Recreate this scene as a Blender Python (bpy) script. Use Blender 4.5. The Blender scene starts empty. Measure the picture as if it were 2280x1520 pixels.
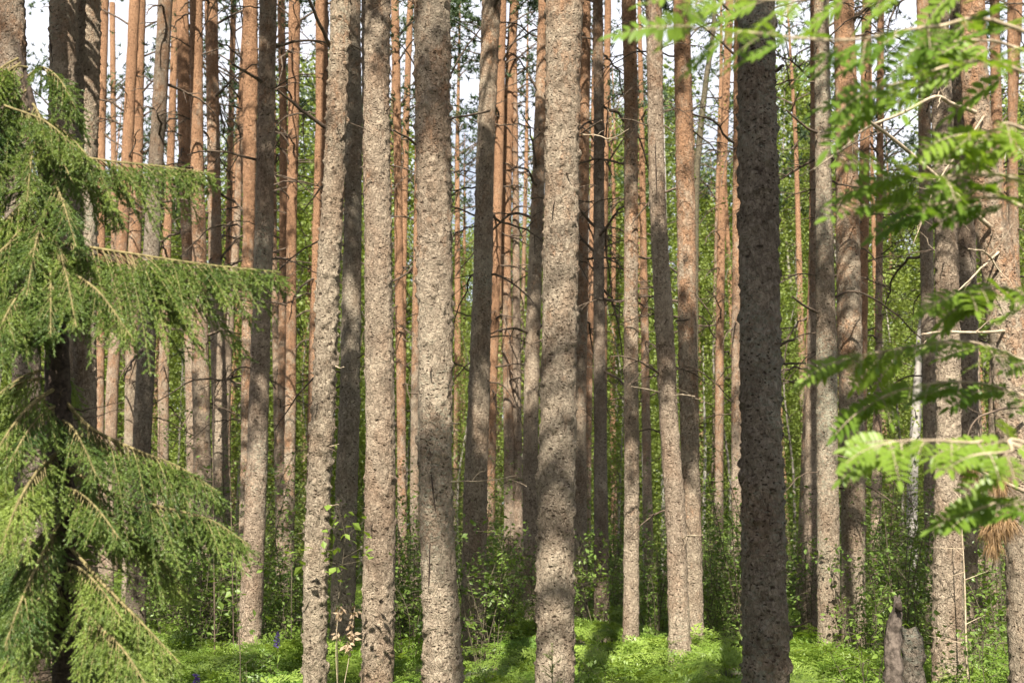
import bpy, math, random
import numpy as np
from mathutils import Vector

rng = np.random.default_rng(11)
random.seed(11)
sc = bpy.context.scene
COL = sc.collection

# ---------------------------------------------------------------- camera model
FPX, CX, CY = 2600.0, 1140.0, 760.0        # the photograph's own pixels
HCAM = 1.6
TANP = 420.0 / FPX
PIT = math.atan(TANP)
SP, CP = math.sin(PIT), math.cos(PIT)

def pt(px, py, d):
    """world point seen at photo pixel px, py at distance d in front of the camera"""
    xc = (px - CX) / FPX
    yc = (CY - py) / FPX
    t = d / (CP - yc * SP)
    return np.array((xc * t, d, HCAM + t * (SP + yc * CP)))

def ground_z(x, y):
    return 0.09 * np.sin(x * 0.55 + 1.3) * np.cos(y * 0.43) + 0.06 * np.sin(x * 1.3 + y * 0.9)

# sun: behind the viewer, a little to the left
SUN_AZ, SUN_EL = math.radians(7), math.radians(47)
SUN = np.array((-math.sin(SUN_AZ) * math.cos(SUN_EL), -math.cos(SUN_AZ) * math.cos(SUN_EL), math.sin(SUN_EL)))

# ---------------------------------------------------------------- mesh helpers
class MB:
    """collects vertices and faces; build() links them as ONE mesh object"""
    def __init__(self):
        self.V, self.F, self.n = [], {}, 0
    def add(self, V, F):
        V = np.asarray(V, float).reshape(-1, 3)
        F = np.asarray(F, np.int64)
        if len(F):
            self.F.setdefault(F.shape[1], []).append(F + self.n)
        self.V.append(V)
        self.n += len(V)
    def arrays(self):
        return np.concatenate(self.V), {k: np.concatenate(v) for k, v in self.F.items()}
    def merge(self, other, M=None, T=None):
        V, Fs = other
        if M is not None: V = V @ np.asarray(M).T
        if T is not None: V = V + T
        n0 = self.n
        self.V.append(V); self.n += len(V)
        for k, f in Fs.items():
            self.F.setdefault(k, []).append(f + n0)
    def mesh(self, name, mat, smooth=True):
        V, Fs = self.arrays()
        me = bpy.data.meshes.new(name)
        me.vertices.add(len(V))
        me.vertices.foreach_set("co", V.astype(np.float32).ravel())
        nl = sum(f.size for f in Fs.values())
        npoly = sum(len(f) for f in Fs.values())
        me.loops.add(nl); me.polygons.add(npoly)
        li = np.concatenate([f.ravel() for f in Fs.values()]).astype(np.int32)
        tot = np.concatenate([np.full(len(f), k, np.int32) for k, f in Fs.items()])
        st = np.concatenate(([0], np.cumsum(tot)[:-1])).astype(np.int32)
        me.loops.foreach_set("vertex_index", li)
        me.polygons.foreach_set("loop_start", st)
        me.polygons.foreach_set("loop_total", tot)
        me.polygons.foreach_set("use_smooth", np.full(npoly, smooth, bool))
        me.materials.append(mat)
        me.update(calc_edges=True)
        return me
    def build(self, name, mat, parent=None, smooth=True, loc=None):
        return link(name, self.mesh(name, mat, smooth), parent, loc)

def link(name, me, parent=None, loc=None):
    o = bpy.data.objects.new(name, me)
    COL.objects.link(o)
    if parent is not None: o.parent = parent
    if loc is not None: o.location = loc
    return o

def empty(name, loc, label, cat, group=None, rz=0.0, s=1.0):
    o = bpy.data.objects.new(name, None)
    o.empty_display_size = 0.2
    COL.objects.link(o)
    o.location = [float(v) for v in loc]
    o.rotation_euler = (0, 0, rz)
    o.scale = (s, s, s)
    o["label"] = label
    o["category"] = cat
    if group: o["group"] = group
    return o

def norm(v):
    return v / np.maximum(np.linalg.norm(v, axis=-1, keepdims=True), 1e-9)

def tube(mb, P, R, sides=6, cap=True):
    P = np.asarray(P, float); R = np.asarray(R, float)
    T = norm(np.gradient(P, axis=0))
    a = np.array((0.0, 0.0, 1.0)) if abs(T[:, 2]).mean() < 0.8 else np.array((1.0, 0.0, 0.0))
    U = norm(np.cross(T, a)); W = np.cross(T, U)
    th = np.linspace(0, 2 * np.pi, sides, endpoint=False)
    ring = (U[:, None, :] * np.cos(th)[None, :, None] + W[:, None, :] * np.sin(th)[None, :, None]) * R[:, None, None]
    V = (P[:, None, :] + ring).reshape(-1, 3)
    n = len(P)
    i = np.arange(n - 1)[:, None] * sides
    j = np.arange(sides)[None, :]
    jn = (j + 1) % sides
    F = np.stack([i + j, i + jn, i + sides + jn, i + sides + j], -1).reshape(-1, 4)
    mb.add(V, F)
    if cap:
        mb.add(V[-sides:], np.arange(sides)[None, :])

def spline(K, n):
    """Catmull-Rom through the key points"""
    K = np.asarray(K, float)
    if len(K) == 2:
        t = np.linspace(0, 1, n)[:, None]
        return K[0] * (1 - t) + K[1] * t
    E = np.concatenate([[2 * K[0] - K[1]], K, [2 * K[-1] - K[-2]]])
    t = np.linspace(0, len(K) - 1 - 1e-9, n)
    i = t.astype(int); f = (t - i)[:, None]
    p0, p1, p2, p3 = E[i], E[i + 1], E[i + 2], E[i + 3]
    return 0.5 * (2 * p1 + (p2 - p0) * f + (2 * p0 - 5 * p1 + 4 * p2 - p3) * f ** 2 + (3 * p1 - p0 - 3 * p2 + p3) * f ** 3)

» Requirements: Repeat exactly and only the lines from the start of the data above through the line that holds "SUN = np.array((-math.sin(SUN_AZ)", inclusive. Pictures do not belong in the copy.

» Full output:
Recreate this scene as a Blender Python (bpy) script. Use Blender 4.5. The Blender scene starts empty. Measure the picture as if it were 2280x1520 pixels.
import bpy, math, random
import numpy as np
from mathutils import Vector

rng = np.random.default_rng(11)
random.seed(11)
sc = bpy.context.scene
COL = sc.collection

# ---------------------------------------------------------------- camera model
FPX, CX, CY = 2600.0, 1140.0, 760.0        # the photograph's own pixels
HCAM = 1.6
TANP = 420.0 / FPX
PIT = math.atan(TANP)
SP, CP = math.sin(PIT), math.cos(PIT)

def pt(px, py, d):
    """world point seen at photo pixel px, py at distance d in front of the camera"""
    xc = (px - CX) / FPX
    yc = (CY - py) / FPX
    t = d / (CP - yc * SP)
    return np.array((xc * t, d, HCAM + t * (SP + yc * CP)))

def ground_z(x, y):
    return 0.09 * np.sin(x * 0.55 + 1.3) * np.cos(y * 0.43) + 0.06 * np.sin(x * 1.3 + y * 0.9)

# sun: behind the viewer, a little to the left
SUN_AZ, SUN_EL = math.radians(7), math.radians(47)
SUN = np.array((-math.sin(SUN_AZ) * math.cos(SUN_EL), -math.cos(SUN_AZ) * math.cos(SUN_EL), math.sin(SUN_EL)))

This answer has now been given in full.